### Direction
Reproduce verbatim the lines up to and including the one with "def ZZ(py, Y): return EYE + (CY - py) * Y / F", starting from the first.
—————
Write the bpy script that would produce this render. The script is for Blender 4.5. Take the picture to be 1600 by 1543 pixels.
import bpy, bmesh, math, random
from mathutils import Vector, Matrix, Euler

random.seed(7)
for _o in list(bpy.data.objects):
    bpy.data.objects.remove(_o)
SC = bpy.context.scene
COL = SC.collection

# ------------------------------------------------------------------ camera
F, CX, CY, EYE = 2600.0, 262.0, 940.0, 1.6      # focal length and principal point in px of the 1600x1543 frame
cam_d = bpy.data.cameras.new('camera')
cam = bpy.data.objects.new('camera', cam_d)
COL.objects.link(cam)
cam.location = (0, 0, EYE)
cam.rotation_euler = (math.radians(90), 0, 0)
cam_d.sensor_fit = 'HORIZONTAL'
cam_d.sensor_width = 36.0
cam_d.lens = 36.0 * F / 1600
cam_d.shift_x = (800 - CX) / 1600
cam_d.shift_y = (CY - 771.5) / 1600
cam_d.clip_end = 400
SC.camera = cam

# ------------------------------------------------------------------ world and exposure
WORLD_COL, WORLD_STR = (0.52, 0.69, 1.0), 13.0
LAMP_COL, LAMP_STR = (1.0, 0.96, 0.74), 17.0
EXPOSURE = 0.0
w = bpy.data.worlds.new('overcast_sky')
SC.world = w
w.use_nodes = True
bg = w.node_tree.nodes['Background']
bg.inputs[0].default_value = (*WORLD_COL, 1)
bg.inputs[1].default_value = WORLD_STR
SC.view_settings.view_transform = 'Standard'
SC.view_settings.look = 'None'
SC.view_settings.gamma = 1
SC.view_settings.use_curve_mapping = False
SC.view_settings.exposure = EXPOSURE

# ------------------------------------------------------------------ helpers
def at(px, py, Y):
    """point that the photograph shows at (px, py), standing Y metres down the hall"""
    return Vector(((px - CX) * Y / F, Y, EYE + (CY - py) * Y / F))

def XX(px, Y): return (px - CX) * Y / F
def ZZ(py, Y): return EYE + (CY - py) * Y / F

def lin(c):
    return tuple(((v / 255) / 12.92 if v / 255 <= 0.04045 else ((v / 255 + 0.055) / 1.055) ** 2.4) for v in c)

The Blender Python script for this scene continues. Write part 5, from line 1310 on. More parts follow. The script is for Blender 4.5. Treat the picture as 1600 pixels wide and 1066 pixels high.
—————
### The output
Write the bpy script that would produce this render. The script is for Blender 4.5. Take the picture to be 1600 by 1543 pixels.
import bpy, bmesh, math, random
from mathutils import Vector, Matrix, Euler

random.seed(7)
for _o in list(bpy.data.objects):
    bpy.data.objects.remove(_o)
SC = bpy.context.scene
COL = SC.collection

# ------------------------------------------------------------------ camera
F, CX, CY, EYE = 2600.0, 262.0, 940.0, 1.6      # focal length and principal point in px of the 1600x1543 frame
cam_d = bpy.data.cameras.new('camera')
cam = bpy.data.objects.new('camera', cam_d)
COL.objects.link(cam)
cam.location = (0, 0, EYE)
cam.rotation_euler = (math.radians(90), 0, 0)
cam_d.sensor_fit = 'HORIZONTAL'
cam_d.sensor_width = 36.0
cam_d.lens = 36.0 * F / 1600
cam_d.shift_x = (800 - CX) / 1600
cam_d.shift_y = (CY - 771.5) / 1600
cam_d.clip_end = 400
SC.camera = cam

# ------------------------------------------------------------------ world and exposure
WORLD_COL, WORLD_STR = (0.52, 0.69, 1.0), 13.0
LAMP_COL, LAMP_STR = (1.0, 0.96, 0.74), 17.0
EXPOSURE = 0.0
w = bpy.data.worlds.new('overcast_sky')
SC.world = w
w.use_nodes = True
bg = w.node_tree.nodes['Background']
bg.inputs[0].default_value = (*WORLD_COL, 1)
bg.inputs[1].default_value = WORLD_STR
SC.view_settings.view_transform = 'Standard'
SC.view_settings.look = 'None'
SC.view_settings.gamma = 1
SC.view_settings.use_curve_mapping = False
SC.view_settings.exposure = EXPOSURE

# ------------------------------------------------------------------ helpers
def at(px, py, Y):
    """point that the photograph shows at (px, py), standing Y metres down the hall"""
    return Vector(((px - CX) * Y / F, Y, EYE + (CY - py) * Y / F))

def XX(px, Y): return (px - CX) * Y / F
def ZZ(py, Y): return EYE + (CY - py) * Y / F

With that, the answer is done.